5. Mean Reversion Strategies
When price deviates significantly from LSMA, it is expected to revert toward LSMA. This mean-reversion property can be used for:
- Overbought/oversold assessment
- Pairs trading spread analysis
- Dynamic stop-loss/take-profit
LSMA + R-Squared is a powerful trend trading framework:
- R-Squared > 0.5 -> Trend is valid
- LSMA slope > 0 -> Uptrend, consider going long
- Price pulls back to near LSMA from above -> Entry point
V. Advantages, Disadvantages, and Use Cases
Advantages
| Advantage | Description |
|---|---|
| Low lag | Endpoint extrapolation effect gives LSMA lower lag than SMA |
| Trend quantification | Slope directly quantifies trend direction and strength |
| Theoretically rigorous | Based on statistical least squares method with solid mathematical foundation |
| Multi-dimensional information | A single regression yields endpoint value, slope, and R-Squared simultaneously |
Disadvantages
| Disadvantage | Description |
|---|---|
| Negative weights | Negative weights on old data may cause LSMA values to exceed the price range |
| Fails with nonlinear trends | Assumes linear relationship; fits poorly in curving trends |
| High computation | Each time point requires a complete regression; complexity |
| Overshoot risk | May overshoot at trend endpoints due to the extrapolation effect |
Use Cases
- Trend trading: Use slope to determine trend direction and strength
- Mean reversion: Trade based on price deviation from LSMA
- Regression channels: Combine with standard error to build dynamic channels
- Quantitative research: As a fundamental tool for linear trend analysis
Comparison with Similar Indicators
| Feature | SMA | EMA | LSMA | HMA |
|---|---|---|---|---|
| Lag | High | Medium | Low | Very low |
| Smoothness | High | Medium | Medium | High |
| Can overshoot | No | No | Yes | Yes |
| Extra information | None | None | Slope / R2 | None |
| Weight characteristics | Equal | Exponential | Includes negative weights | Linear |
- LSMA may frequently cross the price line in ranging markets and should not be used as a standalone entry signal.

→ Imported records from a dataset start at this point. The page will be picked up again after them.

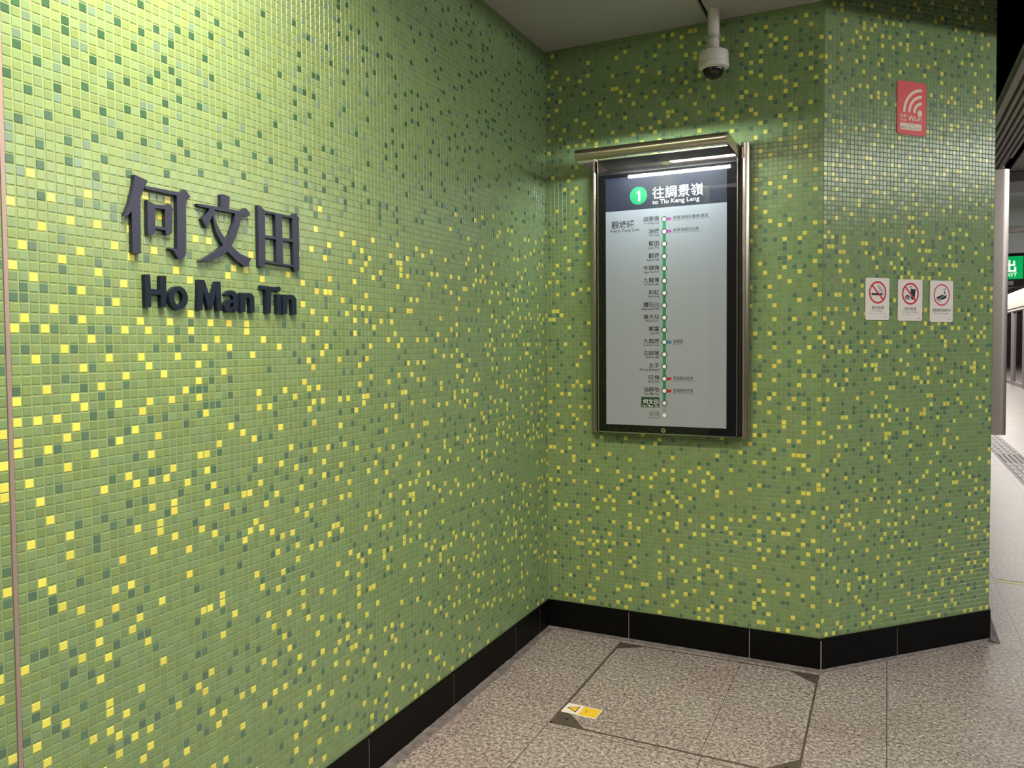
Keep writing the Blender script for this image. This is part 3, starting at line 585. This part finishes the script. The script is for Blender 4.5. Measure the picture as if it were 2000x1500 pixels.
LX = .6645; ZT, ZBm = 2.1597, 1.1907; stp = (ZT-ZBm)/16
on_poster('route_line', lambda b, a: prism(b, rect(LX-.008, ZT-15*stp, LX+.008, ZT), a, 0), M_GRN)
on_poster('closed_route_line', lambda b, a: prism(b, rect(LX-.008, ZBm, LX+.008, ZT-15*stp), a, 0), M_GREYL)
def stubs(rows):
    def f(b, a):
        for r_ in rows: z = ZT-r_*stp; prism(b, rrect(LX, z-.0075, LX+.036, z+.0075, .007), a, 0)
    return f
for r_, m_ in ((0, M_PUR), (1, M_PUR), (10, M_BLU), (13, M_RED), (14, M_RED)): on_poster('interchange_stub', stubs([r_]), m_)
ST = [('調景嶺', 'Tiu Keng Leng'), ('油塘', 'Yau Tong'), ('藍田', 'Lam Tin'), ('觀塘', 'Kwun Tong'), ('牛頭角', 'Ngau Tau Kok'), ('九龍灣', 'Kowloon Bay'),
      ('彩虹', 'Choi Hung'), ('鑽石山', 'Diamond Hill'), ('黃大仙', 'Wong Tai Sin'), ('樂富', 'Lok Fu'), ('九龍塘', 'Kowloon Tong'), ('石硤尾', 'Shek Kip Mei'),
      ('太子', 'Prince Edward'), ('旺角', 'Mong Kok'), ('油麻地', 'Yau Ma Tei'), ('何文田', 'Ho Man Tin'), ('黃埔', 'Whampoa')]
for k, (zh, en) in enumerate(ST):
    z = ZT-k*stp; last = k == 16; cur = k == 15
    mk = on_poster('station_marker', lambda b, a: disc(b, LX, z, .0143, a, 0, 28), M_GREYL if last else M_DGRN, 3)
    on_poster('marker_centre', lambda b, a: disc(b, LX, z, .0100, a, 0, 28), M_WH, 4)
    w_ = .0265*len(zh)
    if cur: on_poster('name_box', lambda b, a: prism(b, rect(.5465, z-.0235, .6395, z+.028), a, 0), M_DGRN, 2)
    def nm(b, a):
        text(b, zh, .6385-w_-(.003 if cur else 0), z-.006, .6385-(.004 if cur else 0), z+.0185, a, 0, .018)
        text(b, en, .5, z-.0215, .6385-(.004 if cur else 0), z-.0095, a, 0, .012, keep='r')
    on_poster('station_name', nm, M_WH if cur else (M_GREY if last else M_INK), 3)
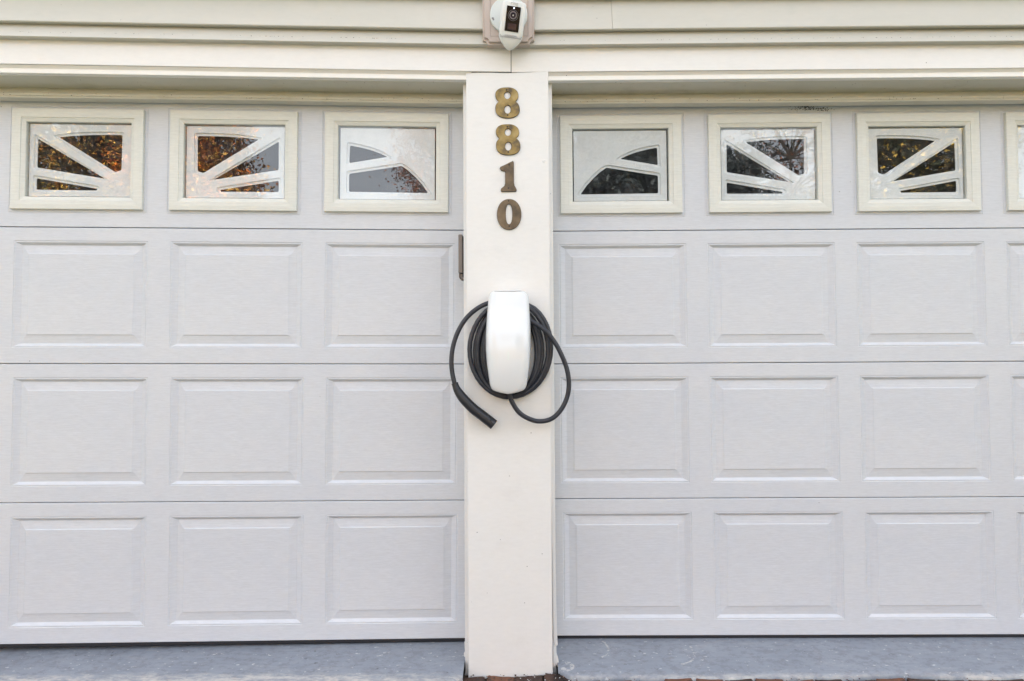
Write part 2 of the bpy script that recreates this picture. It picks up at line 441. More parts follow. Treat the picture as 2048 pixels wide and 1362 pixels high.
# brick edging laid in front of the sill
bricks = tag(obj('brick_edging', (([(-4.2, -0.5999, -0.0722), (4.2, -0.5999, -0.0722), (4.2, -0.17, -0.0655), (-4.2, -0.17, -0.0655)]), [(0, 1, 2, 3)]), M['soil']), kind='structure')
bm = box(-0.049, 0.049, -0.1, 0.1, -0.028, 0.028, 0.005, 2)
bmesh.ops.subdivide_edges(bm, edges=[e for e in bm.edges if e.calc_length() > 0.03], cuts=4, use_grid_fill=True)
for v in bm.verts: v.co += Vector((random.uniform(-1, 1), random.uniform(-1, 1), random.uniform(-1, 1))) * 0.0022
bme = bpy.data.meshes.new('brick'); bm.to_mesh(bme); bm.free(); bme.materials.append(M['brick'])
bme2 = bme.copy(); bme2.materials.clear(); bme2.materials.append(M['brick2'])
x = -2.45; rb = random.Random(11)
while x < 2.45:
    under = -0.30 < x < 0.16
    zt = -0.0330 + rb.uniform(-0.0045, 0.0015)
    if under: zt = -0.052 + 0.024 * (x + 0.2) 
    o = obj('brick', bme if rb.random() < 0.6 else bme2, None, bricks)
    yy = -0.3235 if not under else -0.262
    if x < -0.25: zt -= 0.012; yy = -0.40
    o.location = (x, yy + rb.uniform(-0.006, 0.006), zt - 0.028)
    o.rotation_euler = (rb.uniform(-0.04, 0.04), rb.uniform(-0.07, 0.07), rb.uniform(-0.07, 0.07))
    x += 0.106

# ------------------------------------------------------------------ garage doors
ZS = [0.012, 0.548, 1.082, 1.614, 2.148]
XH = (0.053, 0.0615)      # rail heights above / below a raised panel
def ring_mesh(rings):
    """nested rectangles -> faceted relief. rings: (x0,x1,z0,z1,y)"""
    vs = []; fs = []
    for (a, b, c, d, y) in rings: vs += [(a, y, c), (b, y, c), (b, y, d), (a, y, d)]
    for i in range(len(rings) - 1):
        for k in range(4):
            p = i * 4 + k; q = i * 4 + (k + 1) % 4
            fs.append((p, q, q + 4, p + 4))
    return vs, fs
def raised_panel_mesh(W, H):
    R = []
    for ins, dep in ((0, 0), (0.0022, 0.0022), (0.0046, 0.0010), (0.0070, 0.0014), (0.0160, 0.0104), (0.0180, 0.0108),
                     (0.0492, 0.0066), (0.0498, 0.0064), (0.0514, 0.0040), (0.0524, 0.0038)):
        xi = {0.0022: 0.0030, 0.0046: 0.0062, 0.0070: 0.0070, 0.0160: 0.0245, 0.0180: 0.0270, 0.0492: 0.0490, 0.0498: 0.0500, 0.0514: 0.0555, 0.0524: 0.0570}.get(ins, ins)
        R.append((-W / 2 + xi, W / 2 - xi, -H / 2 + ins, H / 2 - ins, dep))
    vs, fs = ring_mesh(R); k = len(vs) - 4
    fs.append((k, k + 1, k + 2, k + 3))
    return vs, fs
def section_mesh(xa, xb, z0, z1, holes, rim=0.0):
    """front sheet with rectangular holes, rolled top and bottom edges and returns"""
    xs = sorted({xa, xb} | {h[0] for h in holes} | {h[1] for h in holes})
    zb, zt = z0 + 0.0030, z1 - 0.0042
    zs = [zb, holes[0][2], holes[0][3], zt]
    vs = []; fs = []
    def quad(a, b, c, d):
        o = len(vs); vs.extend([a, b, c, d]); fs.append((o, o + 1, o + 2, o + 3))
    for i in range(len(xs) - 1):
        for j in range(3):
            if j == 1 and any(abs(xs[i] - h[0]) < 1e-5 for h in holes): continue
            quad((xs[i], 0, zs[j]), (xs[i + 1], 0, zs[j]), (xs[i + 1], 0, zs[j + 1]), (xs[i], 0, zs[j + 1]))
    prof_b = [(0, zb), (0.0008, z0 + 0.0018), (0.0022, z0 + 0.0014), (0.03, z0 + 0.0014)]
    prof_t = [(0, zt), (0.0012, z1 - 0.0024), (0.0036, z1 - 0.0012), (0.03, z1 - 0.0012)]
    for pr, fl in ((prof_b, 0), (prof_t, 1)):
        for k in range(3):
            (ya, za), (yb, zb_) = pr[k], pr[k + 1]
            q = [(xa, ya, za), (xb, ya, za), (xb, yb, zb_), (xa, yb, zb_)]
            quad(*(q if fl else q[::-1]))
    quad((xa, 0.03, z0), (xa, 0.03, z1), (xb, 0.03, z1), (xb, 0.03, z0)) if rim == 0 else None
    if rim:   # shallow pressed line round each window opening
        for h in holes:
            a, b, c, d = h[:4]
            v, f = ring_mesh([(a, b, c, d, 0), (a + .0015, b - .0015, c + .0015, d - .0015, 0.0016), (a + .0035, b - .0035, c + .0035, d - .0035, 0.0004),
                              (a + rim, b - rim, c + rim, d - rim, 0.0002), (a + rim, b - rim, c + rim, d - rim, 0.03)])
            o = len(vs); vs.extend(v); fs.extend([tuple(i + o for i in q) for q in f])
    return vs, fs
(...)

- When R-Squared is very low (< 0.2), both the LSMA endpoint value and slope are unreliable; LSMA-based trading should be paused.
- LSMA’s negative weight property means its value may briefly exceed the highest price or fall below the lowest price within the window — this is a mathematical characteristic, not a bug.